To: GROUND ZERO™ who wrote (86397)9/5/2016 5:10:19 PM
From: Drygulch Dan1 Recommendation

Recommended By
Hawkmoon

  Read Replies (2) | Respond to of 222047
 
I would characterize money velocity as low and going lower. Maybe that is terrible, I am not sure. I think it means people do not have money to spend above and beyond normal purchases, food, transportation, etc. Yet I don't see this downturn as I wander around in my life. I see near continuous government subsidized road construction going on wherever I drive, airplanes full to where the airlines are forced to offer financial incentives to passengers to release seats. Plus I see a resurgence of building in the central California area as well as increasing building in the Carson Valley area of Nevada. Plus I see a lot of cars and trucks on the roads. How to explain this ?

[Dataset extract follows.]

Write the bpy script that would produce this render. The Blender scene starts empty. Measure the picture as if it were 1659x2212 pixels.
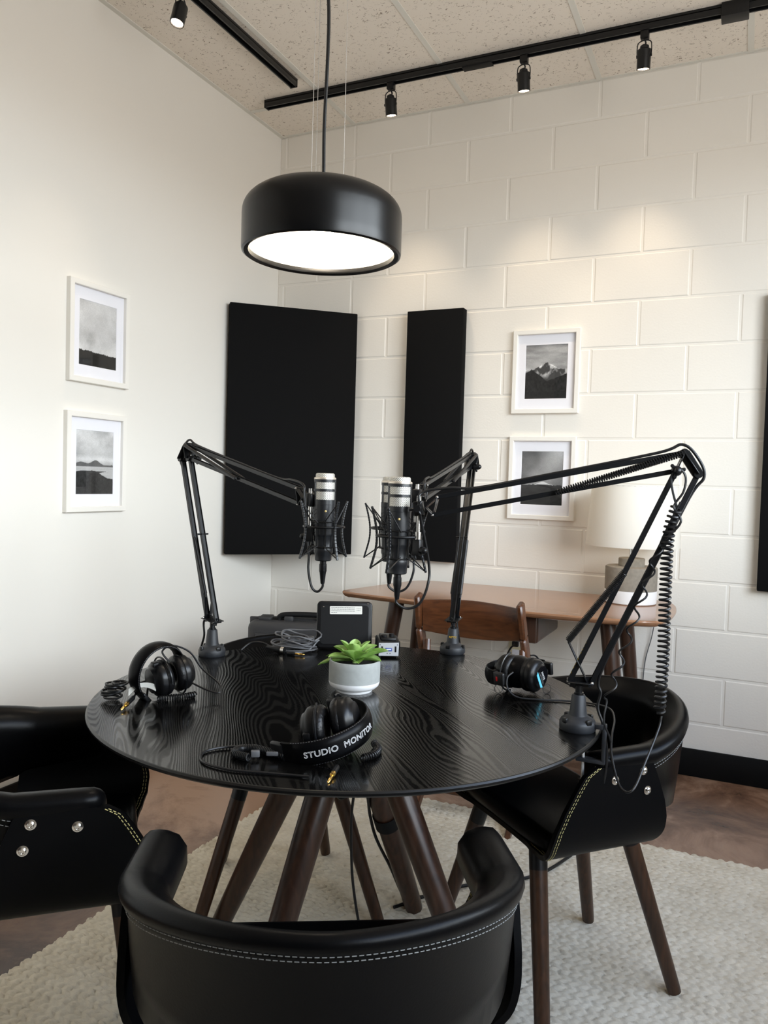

Perhaps this dichotomy can be explained by more people working more for lesser income and more methods of compensation not being tracked by money supply numbers such as air line credit points, etc. For example my recent round trip San Francisco to San Juan and return was primarily paid by points. The outbound flights debited my point base by 17,500 and an additional $80 due to close in schedule. Coming back was cheaper at only $5 plus another 17,500 points. One leg of which I upgraded my seat for $89 to position myself closer to the door due to the short ground time at the intermediate transfer airport. So I spent a total of $174 for the four flight legs as well as 35,000 points to cross the country and then some in two directions. As far as building of new homes is concerned there was a terrible down turn in building about 10 years ago and perhaps this rebound is just a reflex due to pent up demand.

Just some random thoughts to consider.



To: GROUND ZERO™ who wrote (86397)9/5/2016 6:20:54 PM
From: rayrohn  Read Replies (1) | Respond to of 222047
 
people just don't have the money to spend
can refer to the income velocity of money, which is the frequency at which the average unit of currency is used to purchase newly domestically-produced goods and services within a given time period. In other words, it is the number of times one unit of money is spent to buy goods and services per unit of time.